SALTWATER INTRUSION ALONG PERMEABLE PATHWAYS IN THE SURFICIAL AQUIFER ON ST. CATHERINES ISLAND, GEORGIA

St. Catherines Island is a barrier island located along the Georgia coast and consists of a Pleistocene core surrounded by Holocene salt marsh and ridge and swale deposits. Since 2011, hydraulic head and chemical data have been collected from the surficial aquifer along an east-west transect of six monitoring wells, which range in depth from 5-8 meters. In 2016, two additional transects were installed in the shallow aquifer, creating a network of 18 wells.

Data from the original 6-well traverse reveal periodic saltwater intrusion events whereby unusually high tides produce salinity spikes in the surficial aquifer. Of considerable interest is how the intrusion events are much more pronounced on the marsh-side of the traverse compared to the ocean side, indicating the presence of permeable pathways within the shallow aquifer system. Preliminary data from the additional wells installed in 2016 show anomalously high chloride concentrations at select locations within the island, thereby supporting the hypothesis that saltwater is intruding along preferred pathways.

Analysis of old topographic maps of the island show the linear alignment of former freshwater ponds and marshes that coincide with regional joint trends mapped by other researchers. Historical records indicate that the former ponds and marshes were fed by artesian springs whose source was the deep carbonate aquifer system. In addition, ground-penetrating radar profiles reveal sag structures in the surficial aquifer on the island. It is believed that prior to major pumping withdrawals from the deep aquifer, artesian water flowed upward along joint and fault traces, creating artesian springs at the surface. Over time, solution caverns developed in the carbonate aquifer, some of which collapsed and caused sag structures in the overlying layers.

It is hypothesized that the observed saltwater intrusion events on St.
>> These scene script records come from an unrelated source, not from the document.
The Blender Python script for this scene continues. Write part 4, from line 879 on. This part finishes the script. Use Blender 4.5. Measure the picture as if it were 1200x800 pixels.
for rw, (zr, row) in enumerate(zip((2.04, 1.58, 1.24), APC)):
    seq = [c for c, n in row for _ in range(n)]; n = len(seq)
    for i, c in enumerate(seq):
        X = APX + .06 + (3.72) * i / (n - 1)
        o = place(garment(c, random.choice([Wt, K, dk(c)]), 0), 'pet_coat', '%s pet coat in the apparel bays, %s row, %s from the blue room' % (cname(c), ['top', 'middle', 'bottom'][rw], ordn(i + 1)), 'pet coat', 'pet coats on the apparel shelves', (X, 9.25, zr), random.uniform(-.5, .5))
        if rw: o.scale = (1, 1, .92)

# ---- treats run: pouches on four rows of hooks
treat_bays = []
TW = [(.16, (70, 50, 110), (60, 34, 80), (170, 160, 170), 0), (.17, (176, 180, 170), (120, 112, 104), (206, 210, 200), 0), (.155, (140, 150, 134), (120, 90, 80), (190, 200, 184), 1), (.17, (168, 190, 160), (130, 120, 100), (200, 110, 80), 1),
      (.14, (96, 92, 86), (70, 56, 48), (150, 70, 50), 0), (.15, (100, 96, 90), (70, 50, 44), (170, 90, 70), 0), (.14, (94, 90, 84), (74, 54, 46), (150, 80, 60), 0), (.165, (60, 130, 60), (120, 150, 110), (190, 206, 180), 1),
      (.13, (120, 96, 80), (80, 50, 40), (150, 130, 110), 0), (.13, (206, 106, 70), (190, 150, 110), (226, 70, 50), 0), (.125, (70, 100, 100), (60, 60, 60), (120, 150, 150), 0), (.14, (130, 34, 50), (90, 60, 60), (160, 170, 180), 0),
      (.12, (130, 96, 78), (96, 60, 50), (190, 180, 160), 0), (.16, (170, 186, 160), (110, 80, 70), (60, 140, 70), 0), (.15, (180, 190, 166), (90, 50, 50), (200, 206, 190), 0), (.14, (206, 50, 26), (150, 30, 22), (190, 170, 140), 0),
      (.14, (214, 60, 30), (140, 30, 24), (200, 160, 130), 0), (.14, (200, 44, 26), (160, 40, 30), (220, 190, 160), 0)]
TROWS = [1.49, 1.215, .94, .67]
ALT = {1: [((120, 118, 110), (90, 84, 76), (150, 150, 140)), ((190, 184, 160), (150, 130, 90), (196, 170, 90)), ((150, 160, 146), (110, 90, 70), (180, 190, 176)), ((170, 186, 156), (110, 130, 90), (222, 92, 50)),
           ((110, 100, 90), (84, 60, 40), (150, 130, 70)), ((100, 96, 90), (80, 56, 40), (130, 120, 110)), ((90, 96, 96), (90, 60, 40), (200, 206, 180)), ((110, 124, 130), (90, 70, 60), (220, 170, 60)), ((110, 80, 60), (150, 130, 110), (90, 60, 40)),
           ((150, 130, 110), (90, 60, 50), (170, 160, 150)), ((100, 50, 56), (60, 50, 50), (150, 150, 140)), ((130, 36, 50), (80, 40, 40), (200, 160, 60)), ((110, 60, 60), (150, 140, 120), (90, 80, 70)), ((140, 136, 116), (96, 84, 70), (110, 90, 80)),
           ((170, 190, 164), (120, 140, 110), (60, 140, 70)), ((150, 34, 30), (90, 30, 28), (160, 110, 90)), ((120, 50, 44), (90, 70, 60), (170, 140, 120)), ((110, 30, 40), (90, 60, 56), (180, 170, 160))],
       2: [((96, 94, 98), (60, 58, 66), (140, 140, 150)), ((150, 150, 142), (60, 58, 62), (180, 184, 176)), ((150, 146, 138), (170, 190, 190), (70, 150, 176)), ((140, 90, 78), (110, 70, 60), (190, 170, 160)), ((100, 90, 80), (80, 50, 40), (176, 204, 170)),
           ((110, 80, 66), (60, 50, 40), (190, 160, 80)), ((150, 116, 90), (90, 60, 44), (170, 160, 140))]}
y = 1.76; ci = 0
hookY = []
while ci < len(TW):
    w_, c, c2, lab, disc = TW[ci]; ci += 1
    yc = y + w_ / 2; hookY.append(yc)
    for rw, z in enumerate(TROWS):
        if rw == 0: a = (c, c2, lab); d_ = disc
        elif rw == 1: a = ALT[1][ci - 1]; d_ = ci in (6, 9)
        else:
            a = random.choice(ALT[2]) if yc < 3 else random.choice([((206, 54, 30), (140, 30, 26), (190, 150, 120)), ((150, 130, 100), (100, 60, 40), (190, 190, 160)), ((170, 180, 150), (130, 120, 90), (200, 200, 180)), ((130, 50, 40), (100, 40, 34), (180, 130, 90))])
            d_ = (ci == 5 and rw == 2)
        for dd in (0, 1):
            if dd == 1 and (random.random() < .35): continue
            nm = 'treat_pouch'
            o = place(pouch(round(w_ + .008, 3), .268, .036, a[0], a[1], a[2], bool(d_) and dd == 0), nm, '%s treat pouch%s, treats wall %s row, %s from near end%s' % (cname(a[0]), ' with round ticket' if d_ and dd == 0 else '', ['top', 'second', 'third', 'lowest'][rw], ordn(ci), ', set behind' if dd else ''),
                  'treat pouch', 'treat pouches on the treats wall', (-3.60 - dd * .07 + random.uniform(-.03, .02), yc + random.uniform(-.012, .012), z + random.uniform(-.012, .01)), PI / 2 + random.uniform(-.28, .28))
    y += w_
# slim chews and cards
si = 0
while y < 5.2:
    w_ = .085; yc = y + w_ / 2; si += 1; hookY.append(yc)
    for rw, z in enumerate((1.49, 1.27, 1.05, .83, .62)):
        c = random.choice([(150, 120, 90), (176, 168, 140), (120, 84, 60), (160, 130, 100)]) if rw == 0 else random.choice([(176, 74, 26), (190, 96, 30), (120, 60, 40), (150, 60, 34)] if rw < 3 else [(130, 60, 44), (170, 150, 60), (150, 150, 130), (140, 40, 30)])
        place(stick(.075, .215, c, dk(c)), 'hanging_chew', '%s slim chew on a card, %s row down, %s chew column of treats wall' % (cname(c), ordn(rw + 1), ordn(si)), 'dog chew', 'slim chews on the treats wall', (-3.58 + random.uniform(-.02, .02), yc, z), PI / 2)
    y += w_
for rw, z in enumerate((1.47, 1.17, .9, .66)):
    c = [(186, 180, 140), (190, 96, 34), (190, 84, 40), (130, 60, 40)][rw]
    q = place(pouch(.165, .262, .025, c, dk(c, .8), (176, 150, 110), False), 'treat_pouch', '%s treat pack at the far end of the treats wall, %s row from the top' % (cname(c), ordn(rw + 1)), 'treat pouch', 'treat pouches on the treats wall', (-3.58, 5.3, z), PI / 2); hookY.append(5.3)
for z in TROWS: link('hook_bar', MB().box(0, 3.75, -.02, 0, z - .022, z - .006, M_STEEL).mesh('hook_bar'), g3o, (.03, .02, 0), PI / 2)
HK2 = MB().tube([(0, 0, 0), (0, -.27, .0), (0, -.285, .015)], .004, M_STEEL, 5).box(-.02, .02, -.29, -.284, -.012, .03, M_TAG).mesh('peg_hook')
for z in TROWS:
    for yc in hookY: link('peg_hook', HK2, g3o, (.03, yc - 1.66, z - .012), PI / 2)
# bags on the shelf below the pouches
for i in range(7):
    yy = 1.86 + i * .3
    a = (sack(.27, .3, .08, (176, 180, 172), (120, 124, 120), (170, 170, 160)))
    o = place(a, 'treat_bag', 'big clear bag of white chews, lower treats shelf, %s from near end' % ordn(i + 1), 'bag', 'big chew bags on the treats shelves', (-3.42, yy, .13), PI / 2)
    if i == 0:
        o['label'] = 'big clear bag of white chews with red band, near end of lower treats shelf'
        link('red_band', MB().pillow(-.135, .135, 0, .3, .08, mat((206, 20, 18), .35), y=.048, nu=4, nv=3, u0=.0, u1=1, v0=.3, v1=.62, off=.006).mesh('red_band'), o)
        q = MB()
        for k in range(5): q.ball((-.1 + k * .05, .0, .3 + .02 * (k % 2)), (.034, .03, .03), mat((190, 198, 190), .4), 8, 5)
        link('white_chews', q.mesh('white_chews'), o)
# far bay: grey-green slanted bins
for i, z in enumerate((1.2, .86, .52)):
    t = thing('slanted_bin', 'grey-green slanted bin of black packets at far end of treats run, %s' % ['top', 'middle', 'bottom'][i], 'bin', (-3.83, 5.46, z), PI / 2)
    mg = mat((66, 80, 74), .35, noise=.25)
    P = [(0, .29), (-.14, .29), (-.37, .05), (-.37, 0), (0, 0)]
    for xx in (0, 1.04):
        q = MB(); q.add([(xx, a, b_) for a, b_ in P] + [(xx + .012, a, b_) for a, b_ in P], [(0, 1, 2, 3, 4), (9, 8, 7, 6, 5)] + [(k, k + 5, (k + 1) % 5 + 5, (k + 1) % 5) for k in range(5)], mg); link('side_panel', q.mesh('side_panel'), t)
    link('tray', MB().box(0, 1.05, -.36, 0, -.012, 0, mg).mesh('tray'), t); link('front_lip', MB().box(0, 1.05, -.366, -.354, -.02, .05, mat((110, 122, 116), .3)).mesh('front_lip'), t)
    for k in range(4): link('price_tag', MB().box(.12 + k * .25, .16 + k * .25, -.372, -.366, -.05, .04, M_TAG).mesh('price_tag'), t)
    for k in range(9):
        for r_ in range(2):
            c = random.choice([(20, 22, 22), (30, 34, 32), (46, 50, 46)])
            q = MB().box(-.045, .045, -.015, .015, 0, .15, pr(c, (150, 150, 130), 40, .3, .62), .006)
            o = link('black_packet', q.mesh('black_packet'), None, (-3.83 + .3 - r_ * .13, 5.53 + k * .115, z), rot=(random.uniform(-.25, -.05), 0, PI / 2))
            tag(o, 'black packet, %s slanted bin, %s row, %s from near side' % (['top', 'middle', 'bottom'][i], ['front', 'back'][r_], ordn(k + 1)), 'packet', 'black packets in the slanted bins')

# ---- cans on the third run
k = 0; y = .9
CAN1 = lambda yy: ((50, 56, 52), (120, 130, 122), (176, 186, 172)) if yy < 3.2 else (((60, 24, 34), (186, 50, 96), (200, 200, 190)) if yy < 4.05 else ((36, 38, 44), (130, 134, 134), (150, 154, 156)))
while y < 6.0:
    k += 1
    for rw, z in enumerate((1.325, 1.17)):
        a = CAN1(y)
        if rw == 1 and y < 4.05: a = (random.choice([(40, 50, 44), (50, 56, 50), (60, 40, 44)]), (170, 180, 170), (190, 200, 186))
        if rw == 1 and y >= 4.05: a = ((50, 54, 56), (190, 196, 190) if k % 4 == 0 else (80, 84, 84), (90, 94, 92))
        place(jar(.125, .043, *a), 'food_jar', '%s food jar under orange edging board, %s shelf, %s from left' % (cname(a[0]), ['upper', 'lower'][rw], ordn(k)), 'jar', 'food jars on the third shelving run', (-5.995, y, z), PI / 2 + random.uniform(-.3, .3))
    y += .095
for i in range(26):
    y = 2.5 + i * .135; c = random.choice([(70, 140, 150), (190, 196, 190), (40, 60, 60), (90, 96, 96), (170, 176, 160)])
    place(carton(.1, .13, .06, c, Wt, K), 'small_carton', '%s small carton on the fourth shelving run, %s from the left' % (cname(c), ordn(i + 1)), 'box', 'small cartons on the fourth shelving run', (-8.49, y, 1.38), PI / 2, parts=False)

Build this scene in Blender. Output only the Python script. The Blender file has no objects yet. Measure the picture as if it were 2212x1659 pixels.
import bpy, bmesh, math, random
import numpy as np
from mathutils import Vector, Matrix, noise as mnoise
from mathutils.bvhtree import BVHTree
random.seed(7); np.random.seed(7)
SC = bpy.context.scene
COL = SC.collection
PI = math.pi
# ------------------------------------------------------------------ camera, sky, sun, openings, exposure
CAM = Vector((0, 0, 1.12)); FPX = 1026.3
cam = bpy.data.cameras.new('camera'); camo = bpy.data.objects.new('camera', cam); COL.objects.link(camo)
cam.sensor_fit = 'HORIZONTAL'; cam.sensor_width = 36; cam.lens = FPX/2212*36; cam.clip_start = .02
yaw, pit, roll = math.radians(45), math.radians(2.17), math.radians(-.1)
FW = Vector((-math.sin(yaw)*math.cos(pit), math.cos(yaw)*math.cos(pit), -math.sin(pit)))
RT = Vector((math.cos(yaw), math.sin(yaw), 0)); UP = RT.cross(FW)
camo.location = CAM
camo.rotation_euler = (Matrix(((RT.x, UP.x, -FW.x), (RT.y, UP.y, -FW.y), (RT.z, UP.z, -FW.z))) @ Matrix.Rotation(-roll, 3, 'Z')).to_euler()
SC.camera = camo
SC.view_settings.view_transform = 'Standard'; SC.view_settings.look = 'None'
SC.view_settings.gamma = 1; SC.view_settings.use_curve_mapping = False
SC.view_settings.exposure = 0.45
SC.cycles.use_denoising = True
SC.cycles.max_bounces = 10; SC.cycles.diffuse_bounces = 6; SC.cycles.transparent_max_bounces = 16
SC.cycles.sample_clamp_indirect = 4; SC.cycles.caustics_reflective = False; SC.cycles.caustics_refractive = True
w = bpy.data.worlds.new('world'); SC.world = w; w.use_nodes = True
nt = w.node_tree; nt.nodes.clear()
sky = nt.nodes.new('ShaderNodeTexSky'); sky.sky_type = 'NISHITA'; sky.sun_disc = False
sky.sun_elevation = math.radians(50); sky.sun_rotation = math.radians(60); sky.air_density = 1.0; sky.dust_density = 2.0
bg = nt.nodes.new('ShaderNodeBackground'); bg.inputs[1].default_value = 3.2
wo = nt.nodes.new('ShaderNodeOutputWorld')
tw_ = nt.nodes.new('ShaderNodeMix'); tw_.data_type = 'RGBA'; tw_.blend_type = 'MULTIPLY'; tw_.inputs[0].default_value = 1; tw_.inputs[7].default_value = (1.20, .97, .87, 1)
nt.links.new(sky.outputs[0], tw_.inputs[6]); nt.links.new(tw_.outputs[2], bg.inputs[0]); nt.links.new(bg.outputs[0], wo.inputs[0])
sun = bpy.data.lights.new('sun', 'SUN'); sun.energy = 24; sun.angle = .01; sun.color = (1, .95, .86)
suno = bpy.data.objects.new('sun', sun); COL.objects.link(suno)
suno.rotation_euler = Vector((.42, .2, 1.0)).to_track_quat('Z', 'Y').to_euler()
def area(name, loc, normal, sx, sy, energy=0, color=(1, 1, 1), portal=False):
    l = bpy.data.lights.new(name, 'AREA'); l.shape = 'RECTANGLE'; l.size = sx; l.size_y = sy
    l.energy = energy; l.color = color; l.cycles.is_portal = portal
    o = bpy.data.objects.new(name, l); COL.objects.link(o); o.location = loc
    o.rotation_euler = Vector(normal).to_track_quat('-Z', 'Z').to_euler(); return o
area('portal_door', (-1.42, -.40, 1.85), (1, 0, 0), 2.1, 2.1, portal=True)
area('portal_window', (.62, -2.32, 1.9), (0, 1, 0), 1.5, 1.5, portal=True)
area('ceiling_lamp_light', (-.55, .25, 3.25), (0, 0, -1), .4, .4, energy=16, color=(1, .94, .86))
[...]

Catherines Island occur when unusually high tides allow saltwater to preferentially flow into the surficial aquifer along joint and fault trends. Future work will include electrical resistivity profiling and installation of additional wells to help delineate the movement of saltwater within the aquifer. Finally, it can be expected that the saltwater intrusion events will occur more frequently in response to accelerated sea level rise.